> **Stated exercise**
Without copying any pictures, restate exactly the lines from the start of the records through the line containing "col = bpy.data.collections.new('library');".
* START Dataset records *
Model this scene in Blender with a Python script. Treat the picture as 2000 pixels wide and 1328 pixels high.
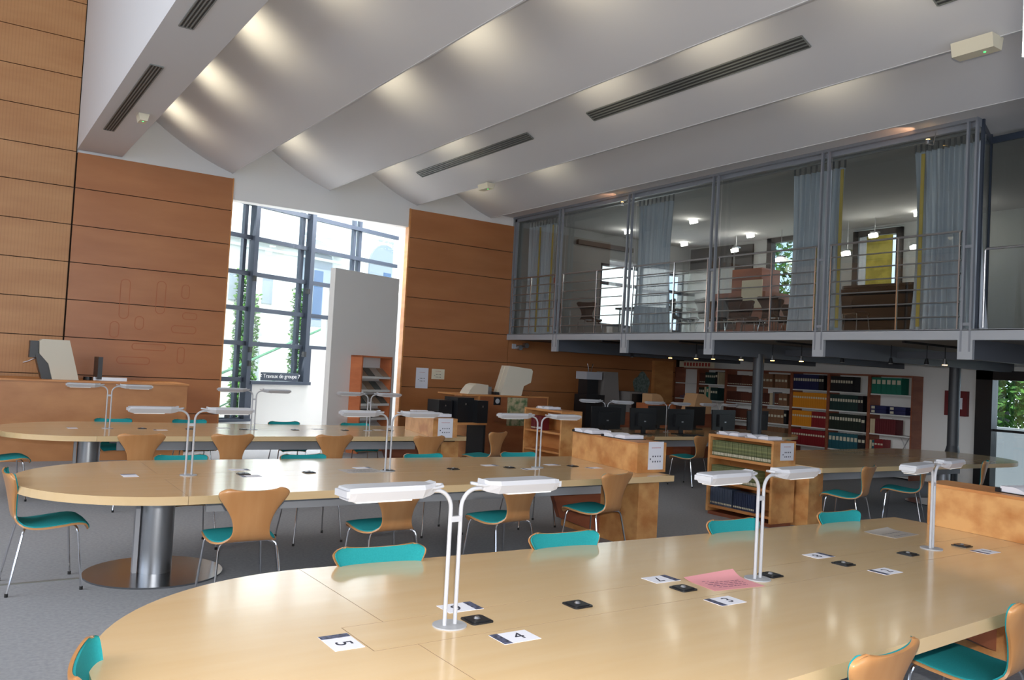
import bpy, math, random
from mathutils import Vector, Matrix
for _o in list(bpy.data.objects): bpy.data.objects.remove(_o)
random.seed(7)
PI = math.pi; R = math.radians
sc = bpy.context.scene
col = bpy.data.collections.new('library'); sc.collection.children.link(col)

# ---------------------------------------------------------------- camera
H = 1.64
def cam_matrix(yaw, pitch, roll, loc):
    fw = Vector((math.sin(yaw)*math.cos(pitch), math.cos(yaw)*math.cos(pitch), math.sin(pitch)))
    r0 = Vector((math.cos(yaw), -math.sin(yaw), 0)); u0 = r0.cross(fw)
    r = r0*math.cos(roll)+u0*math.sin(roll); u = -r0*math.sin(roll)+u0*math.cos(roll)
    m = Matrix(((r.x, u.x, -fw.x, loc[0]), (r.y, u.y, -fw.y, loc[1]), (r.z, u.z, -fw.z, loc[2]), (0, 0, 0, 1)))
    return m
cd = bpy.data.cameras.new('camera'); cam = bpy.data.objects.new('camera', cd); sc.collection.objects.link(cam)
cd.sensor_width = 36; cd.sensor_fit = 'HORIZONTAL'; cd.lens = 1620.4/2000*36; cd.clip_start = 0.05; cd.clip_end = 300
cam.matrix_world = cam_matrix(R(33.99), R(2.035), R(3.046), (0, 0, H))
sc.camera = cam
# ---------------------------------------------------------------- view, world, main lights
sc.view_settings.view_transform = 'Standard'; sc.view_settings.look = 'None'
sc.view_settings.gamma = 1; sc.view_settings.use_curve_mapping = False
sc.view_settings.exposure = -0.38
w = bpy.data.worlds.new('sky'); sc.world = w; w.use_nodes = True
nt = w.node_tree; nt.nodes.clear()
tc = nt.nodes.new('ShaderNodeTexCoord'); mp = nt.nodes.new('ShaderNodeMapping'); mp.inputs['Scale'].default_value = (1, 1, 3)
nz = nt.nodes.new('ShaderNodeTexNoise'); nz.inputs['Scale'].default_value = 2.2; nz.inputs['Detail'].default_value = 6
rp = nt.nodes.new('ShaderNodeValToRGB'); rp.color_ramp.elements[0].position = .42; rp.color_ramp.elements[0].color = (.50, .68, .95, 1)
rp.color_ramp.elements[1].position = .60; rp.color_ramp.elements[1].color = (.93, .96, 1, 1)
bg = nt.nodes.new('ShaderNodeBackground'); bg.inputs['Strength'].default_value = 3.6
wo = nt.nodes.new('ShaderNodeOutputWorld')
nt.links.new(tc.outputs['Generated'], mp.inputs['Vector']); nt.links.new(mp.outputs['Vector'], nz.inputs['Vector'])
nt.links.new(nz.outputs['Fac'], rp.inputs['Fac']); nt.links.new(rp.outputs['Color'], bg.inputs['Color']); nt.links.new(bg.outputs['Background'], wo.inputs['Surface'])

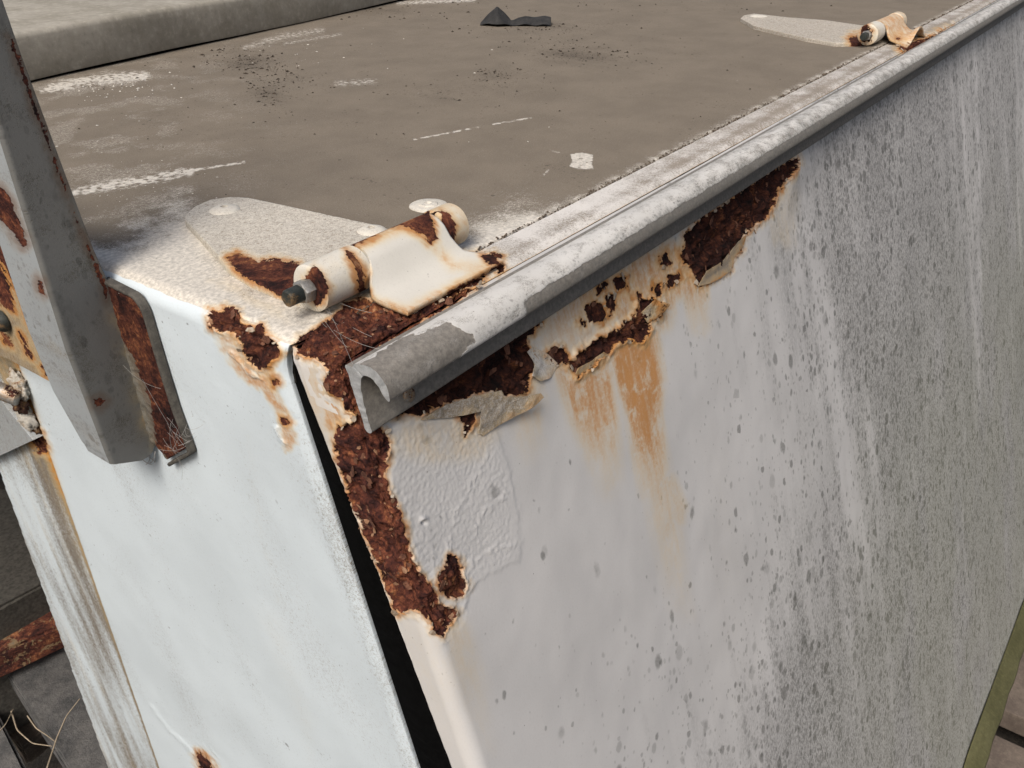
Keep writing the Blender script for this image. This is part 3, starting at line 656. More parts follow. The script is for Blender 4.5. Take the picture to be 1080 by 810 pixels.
* END Dataset records *
> **Right answer**
Model this scene in Blender with a Python script. Treat the picture as 2000 pixels wide and 1328 pixels high.
import bpy, math, random
from mathutils import Vector, Matrix
for _o in list(bpy.data.objects): bpy.data.objects.remove(_o)
random.seed(7)
PI = math.pi; R = math.radians
sc = bpy.context.scene
col = bpy.data.collections.new('library'); sc.collection.children.link(col)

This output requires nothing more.